### Exercise requirements
Will you output all of the data below exactly, omitting the images?

### Data extract
——

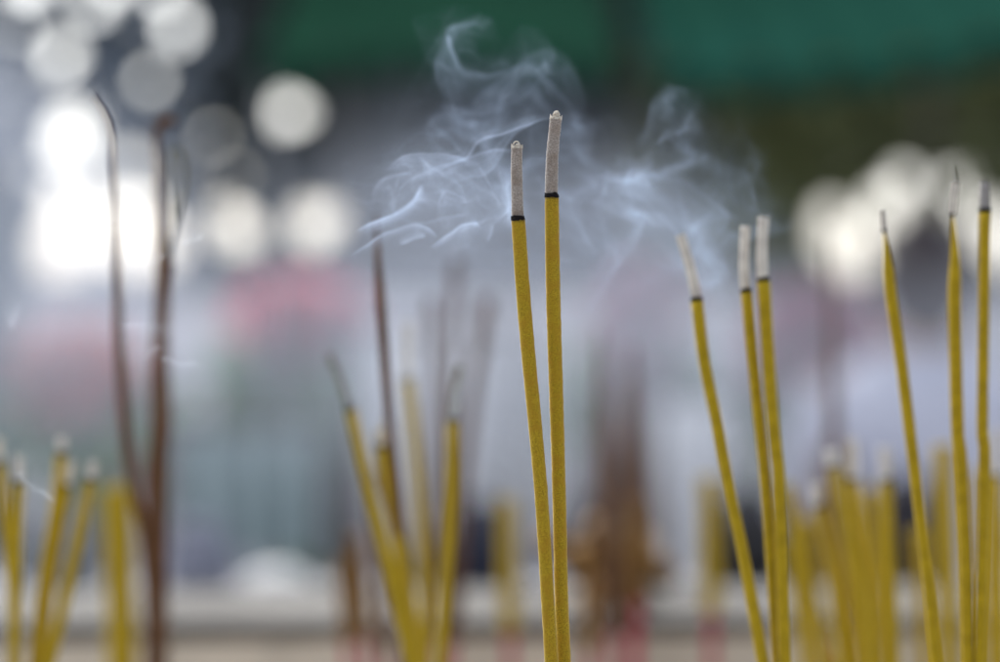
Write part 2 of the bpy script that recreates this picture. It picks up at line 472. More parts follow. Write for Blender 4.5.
# left group
stick('yellow stick cut by the left edge of the photo', .84, 12,
      [(15, 668), (14, 600), (8, 540), (0, 465)], [(-1, 458), (-2, 438)], 10)
stick('yellow stick with a dark burnt ring and grey ash, second from the left edge', .83, 12,
      [(14, 662), (16.5, 548), (19.4, 484)], [(19, 478), (18, 456)], 9)
stick('yellow stick leaning right, tallest of the left group', .845, 12,
      [(35, 662), (44, 581), (54, 515), (61, 455)], [(61.5, 450), (62, 438)], 9)
stick('yellow stick with grey ash leaning right just behind the tallest of the left group', .865, 11,
      [(40, 668), (49, 590), (59, 530), (67, 488)], [(68, 482), (72, 462)], 9)
stick('yellow stick leaning furthest right in the left group, dark tip', .84, 12,
      [(50, 662), (64, 603), (78.6, 537), (90, 482)], [(91, 476), (94, 462)], 9)
stick('smeared wide yellow stick between the left group and the brown sticks', 1.12, 30,
      [(122, 668), (120, 580), (117, 488)], handle=.03)
stick('thin dark brown stick with a hooked top before the left sky gap', 1.0, 10.5,
      [(153.6, 668), (146, 548), (135, 493), (127, 445), (120, 355), (117.4, 292), (113.6, 183), (111.5, 135), (104, 112), (94, 97)], kind='brown', taper=.5, d_top=.74)
stick('thick brown stick at the left, darkest towards its foot', 1.02, 22,
      [(157, 668), (157, 493), (161, 420), (160.5, 360), (162, 290), (159, 200), (156, 135)], [(157, 130), (163, 121), (170, 119), (172, 124)], 7, kind='brown', taper=.40, d_top=.86, ash_kind='brown', char=False)
stick('thin brown stick with a curled loop of ash beside the thick brown one', .98, 9,
      [(150, 668), (153, 540), (158, 420), (165, 300), (168, 262)],
      [(171, 240), (177, 215), (184, 185), (183, 158), (176, 146), (170, 158), (171, 190), (174, 230)], 4, kind='brown', ash_kind='dark', char=False, d_top=.86)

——

### Answer to the problem
Write part 2 of the bpy script that recreates this picture. It picks up at line 472. More parts follow. Write for Blender 4.5.
# left group
stick('yellow stick cut by the left edge of the photo', .84, 12,
      [(15, 668), (14, 600), (8, 540), (0, 465)], [(-1, 458), (-2, 438)], 10)
stick('yellow stick with a dark burnt ring and grey ash, second from the left edge', .83, 12,
      [(14, 662), (16.5, 548), (19.4, 484)], [(19, 478), (18, 456)], 9)
stick('yellow stick leaning right, tallest of the left group', .845, 12,
      [(35, 662), (44, 581), (54, 515), (61, 455)], [(61.5, 450), (62, 438)], 9)
stick('yellow stick with grey ash leaning right just behind the tallest of the left group', .865, 11,
      [(40, 668), (49, 590), (59, 530), (67, 488)], [(68, 482), (72, 462)], 9)
stick('yellow stick leaning furthest right in the left group, dark tip', .84, 12,
      [(50, 662), (64, 603), (78.6, 537), (90, 482)], [(91, 476), (94, 462)], 9)
stick('smeared wide yellow stick between the left group and the brown sticks', 1.12, 30,
      [(122, 668), (120, 580), (117, 488)], handle=.03)
stick('thin dark brown stick with a hooked top before the left sky gap', 1.0, 10.5,
      [(153.6, 668), (146, 548), (135, 493), (127, 445), (120, 355), (117.4, 292), (113.6, 183), (111.5, 135), (104, 112), (94, 97)], kind='brown', taper=.5, d_top=.74)
stick('thick brown stick at the left, darkest towards its foot', 1.02, 22,
      [(157, 668), (157, 493), (161, 420), (160.5, 360), (162, 290), (159, 200), (156, 135)], [(157, 130), (163, 121), (170, 119), (172, 124)], 7, kind='brown', taper=.40, d_top=.86, ash_kind='brown', char=False)
stick('thin brown stick with a curled loop of ash beside the thick brown one', .98, 9,
      [(150, 668), (153, 540), (158, 420), (165, 300), (168, 262)],
      [(171, 240), (177, 215), (184, 185), (183, 158), (176, 146), (170, 158), (171, 190), (174, 230)], 4, kind='brown', ash_kind='dark', char=False, d_top=.86)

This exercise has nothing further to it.